Napoleonic Wars | The Canadian Encyclopedia


Napoleonic Wars

The Napoleonic Wars (1799-1815) were a series of wars between France and shifting alliances between other European powers.
Napoleon Bonaparte
Napoleon Bonaparte was born in 1769 on the island of Corsica. Through his military exploits and his ruthless efficiency, Napoleon rose from obscurity to become Napoleon I, Emperor of the French.

The Napoleonic Wars (1799-1815) were a series of wars between France and shifting alliances between other European powers. For a brief time, they made France the most influential power in Europe, as the conflicts cemented many of the fundamental changes emerging from the French Revolution not only in France but also in adjacent lands in Germany, Italy and the Netherlands. The social, political, and legal impacts spread even further in Europe and Spanish America.

Napoleon Bonaparte

Napoleon Bonaparte was born in Corsica in 1769 and was trained in France as an engineer and artilleryman. In the army he rose from the rank of second lieutenant in the artillery to general in command of the French army in Italy (1796-97) and in Egypt (1798-99). Returning to France, he helped seize power to become First Consul (there were 2 others). In 1804, he crowned himself Emperor of the French. War with Britain resumed in 1803, soon involving other European countries as well, and this struggle lasted until 1814. Napoleon abdicated in April and was exiled to Elba, but returned to France in February 1815. His reign and the Napoleonic Wars ended with his defeat at Waterloo 18 June 1815.

Napoleonic Wars in Europe

As a military leader Napoleon combined energy, imagination, and speed of movement to repeatedly defeat Austrian, Prussian and Russian armies. He forced the rulers of those countries and others to sign treaties recognizing his conquests and supporting his economic warfare against Britain. The British, while financing continental allies with subsidies, relied on their navy for protection against invasion and to wage war by seizing French overseas territories, blockading European ports controlled by Napoleon, and maintaining forces in the Iberian Peninsula (Portugal and Spain).

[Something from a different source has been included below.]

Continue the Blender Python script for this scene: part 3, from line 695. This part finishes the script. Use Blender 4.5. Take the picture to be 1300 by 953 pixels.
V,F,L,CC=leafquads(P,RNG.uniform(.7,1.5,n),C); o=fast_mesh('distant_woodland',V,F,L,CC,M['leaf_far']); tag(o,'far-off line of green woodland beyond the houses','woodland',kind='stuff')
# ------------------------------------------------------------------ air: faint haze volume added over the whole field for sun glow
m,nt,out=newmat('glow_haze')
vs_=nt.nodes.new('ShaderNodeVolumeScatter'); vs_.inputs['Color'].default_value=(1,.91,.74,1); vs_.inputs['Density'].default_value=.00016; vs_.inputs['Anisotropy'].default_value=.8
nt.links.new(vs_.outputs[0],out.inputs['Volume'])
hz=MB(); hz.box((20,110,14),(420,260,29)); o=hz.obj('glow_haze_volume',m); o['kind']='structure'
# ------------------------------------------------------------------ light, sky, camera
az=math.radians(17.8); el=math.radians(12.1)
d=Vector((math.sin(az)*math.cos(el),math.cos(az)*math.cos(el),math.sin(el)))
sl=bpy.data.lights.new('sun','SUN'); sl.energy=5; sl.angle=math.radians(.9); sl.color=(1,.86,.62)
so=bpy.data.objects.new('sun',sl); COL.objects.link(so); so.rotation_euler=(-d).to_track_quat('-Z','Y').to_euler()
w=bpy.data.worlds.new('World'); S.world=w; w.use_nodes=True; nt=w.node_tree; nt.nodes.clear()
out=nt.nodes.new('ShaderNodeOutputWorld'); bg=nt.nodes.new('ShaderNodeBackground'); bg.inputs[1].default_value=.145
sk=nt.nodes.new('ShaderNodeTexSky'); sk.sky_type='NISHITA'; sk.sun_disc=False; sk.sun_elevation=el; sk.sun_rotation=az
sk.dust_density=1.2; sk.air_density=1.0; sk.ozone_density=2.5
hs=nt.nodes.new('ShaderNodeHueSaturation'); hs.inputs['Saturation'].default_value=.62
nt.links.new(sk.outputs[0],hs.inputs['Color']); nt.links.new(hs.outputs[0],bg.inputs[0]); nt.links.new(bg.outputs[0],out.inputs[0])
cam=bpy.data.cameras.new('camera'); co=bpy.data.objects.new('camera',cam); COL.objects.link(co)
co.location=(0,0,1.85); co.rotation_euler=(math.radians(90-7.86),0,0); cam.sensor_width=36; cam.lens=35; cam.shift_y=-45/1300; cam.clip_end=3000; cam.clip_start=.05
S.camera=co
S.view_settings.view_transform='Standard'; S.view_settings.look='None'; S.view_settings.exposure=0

Napoleon showed his intention to dominate all Europe by creating puppet states, making his brothers kings in neighbouring countries with himself King of Italy. In 1807 he invaded Portugal (ally of Britain) and used his troops in Spain to force its king to abdicate so he could replace him with his brother Joseph. The result was a sudden and widespread uprising of the people against French occupation, which led to bitter guerrilla warfare that tied down thousands of French troops in the Iberian Peninsula. This Peninsular War had consequences throughout the wide overseas empires of Portugal and Spain.

For many years the British blockade cut off the Spanish-American colonies from their European master and made them dependent on English trade for European goods, which contributed to their successful struggle for independence. Faced with the mounting financial pressures of incessant warfare, in 1803 Napoleon sold to the US the Louisiana Territory, the entire western drainage basin of the Mississippi River, precluding a French West in that part of North America. The acquisition doubled the size of the US land mass, and in many areas displaced Native Americans or destroyed their way of life.

Britain gained mastery of the seas from Nelson's naval victory at Trafalgar 21 Oct 1805. In response to the Royal Navy's blockade, Napoleon's Berlin and Milan Decrees (1806-07) closed the ports of western Europe to British ships as well as to neutral ones if they had previously been to a British port, beginning what was called the Continental System. Britain responded with a series of orders-in-council (1807) that imposed severe restrictions on neutral vessels seeking to trade with continental ports. Many of the neutral ships were American and the result was increasing Anglo-American antagonism that led to the American declaration of war on Britain on 18 June 1812 (WAR OF 1812).

Effect of the Napoleonic Wars on Canada

The European wars greatly stimulated the export economy of the Canadas (Upper and Lower) and the Maritimes, for they provided a secure source of timber needed in enormous quantities by Britain's navy, the American Revolution having left the supply from the former Atlantic colonies uncertain and the Continental System having closed the Baltic. The result was development of the Canadian forest industry, especially in New Brunswick, accompanied by some growth of the trade in grain. The Canadian colonies also benefited from unstoppable smuggling during the war with the US, for Americans brought supplies across the border to sell and sought to buy British goods.

After Napoleon's exile to St Helena, a legend of his glorious reign and military genius became stamped upon this period of history. Portraits of him in uniform with right hand tucked into his vest, a portraiture convention of the time, are instantly recognizable.